((
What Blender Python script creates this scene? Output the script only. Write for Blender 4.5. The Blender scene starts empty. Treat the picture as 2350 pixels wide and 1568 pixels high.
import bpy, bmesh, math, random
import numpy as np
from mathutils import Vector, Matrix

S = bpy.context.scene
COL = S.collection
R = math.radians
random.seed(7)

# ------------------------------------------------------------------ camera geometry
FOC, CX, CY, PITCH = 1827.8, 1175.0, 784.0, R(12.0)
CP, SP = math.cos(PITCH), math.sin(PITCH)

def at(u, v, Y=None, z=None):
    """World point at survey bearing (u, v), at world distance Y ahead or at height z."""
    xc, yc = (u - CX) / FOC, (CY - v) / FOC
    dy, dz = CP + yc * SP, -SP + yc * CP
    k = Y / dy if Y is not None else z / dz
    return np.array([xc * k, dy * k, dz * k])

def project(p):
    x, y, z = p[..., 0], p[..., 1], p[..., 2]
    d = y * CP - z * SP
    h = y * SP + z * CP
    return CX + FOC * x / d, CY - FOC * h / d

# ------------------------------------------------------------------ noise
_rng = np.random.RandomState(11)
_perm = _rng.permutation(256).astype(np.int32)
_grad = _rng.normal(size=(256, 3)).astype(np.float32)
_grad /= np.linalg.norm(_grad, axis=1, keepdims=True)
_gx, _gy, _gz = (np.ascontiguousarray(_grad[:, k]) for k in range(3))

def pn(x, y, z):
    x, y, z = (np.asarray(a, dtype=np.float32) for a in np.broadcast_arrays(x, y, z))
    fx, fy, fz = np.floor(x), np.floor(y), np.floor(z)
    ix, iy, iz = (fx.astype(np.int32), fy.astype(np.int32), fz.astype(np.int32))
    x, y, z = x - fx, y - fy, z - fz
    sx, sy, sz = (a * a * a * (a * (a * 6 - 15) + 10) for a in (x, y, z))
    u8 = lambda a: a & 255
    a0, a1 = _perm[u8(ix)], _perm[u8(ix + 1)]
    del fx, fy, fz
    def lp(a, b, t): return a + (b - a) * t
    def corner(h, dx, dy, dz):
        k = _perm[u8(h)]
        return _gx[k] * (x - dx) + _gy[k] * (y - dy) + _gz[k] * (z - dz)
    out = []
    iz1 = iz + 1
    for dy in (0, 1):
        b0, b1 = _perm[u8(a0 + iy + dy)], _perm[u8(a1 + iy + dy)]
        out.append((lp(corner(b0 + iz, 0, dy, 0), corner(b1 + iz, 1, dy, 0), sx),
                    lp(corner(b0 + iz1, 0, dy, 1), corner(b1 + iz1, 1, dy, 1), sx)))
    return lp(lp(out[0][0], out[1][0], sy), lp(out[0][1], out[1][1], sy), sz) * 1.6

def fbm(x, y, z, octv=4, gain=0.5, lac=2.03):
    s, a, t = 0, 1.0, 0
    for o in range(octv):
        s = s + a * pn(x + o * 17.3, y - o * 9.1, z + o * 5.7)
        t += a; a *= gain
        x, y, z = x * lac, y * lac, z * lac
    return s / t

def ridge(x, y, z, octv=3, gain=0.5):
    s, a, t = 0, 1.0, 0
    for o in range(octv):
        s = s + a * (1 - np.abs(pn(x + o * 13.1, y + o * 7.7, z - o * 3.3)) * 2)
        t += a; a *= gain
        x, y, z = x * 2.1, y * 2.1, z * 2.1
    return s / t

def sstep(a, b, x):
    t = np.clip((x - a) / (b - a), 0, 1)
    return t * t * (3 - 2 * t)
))
Extract exactly the leading lines of the data, stopping at and including the line with "k in range(3))".

What Blender Python script creates this scene? Output the script only. Write for Blender 4.5. The Blender scene starts empty. Treat the picture as 2350 pixels wide and 1568 pixels high.
import bpy, bmesh, math, random
import numpy as np
from mathutils import Vector, Matrix

S = bpy.context.scene
COL = S.collection
R = math.radians
random.seed(7)

# ------------------------------------------------------------------ camera geometry
FOC, CX, CY, PITCH = 1827.8, 1175.0, 784.0, R(12.0)
CP, SP = math.cos(PITCH), math.sin(PITCH)

def at(u, v, Y=None, z=None):
    """World point at survey bearing (u, v), at world distance Y ahead or at height z."""
    xc, yc = (u - CX) / FOC, (CY - v) / FOC
    dy, dz = CP + yc * SP, -SP + yc * CP
    k = Y / dy if Y is not None else z / dz
    return np.array([xc * k, dy * k, dz * k])

def project(p):
    x, y, z = p[..., 0], p[..., 1], p[..., 2]
    d = y * CP - z * SP
    h = y * SP + z * CP
    return CX + FOC * x / d, CY - FOC * h / d

# ------------------------------------------------------------------ noise
_rng = np.random.RandomState(11)
_perm = _rng.permutation(256).astype(np.int32)
_grad = _rng.normal(size=(256, 3)).astype(np.float32)
_grad /= np.linalg.norm(_grad, axis=1, keepdims=True)
_gx, _gy, _gz = (np.ascontiguousarray(_grad[:, k]) for k in range(3))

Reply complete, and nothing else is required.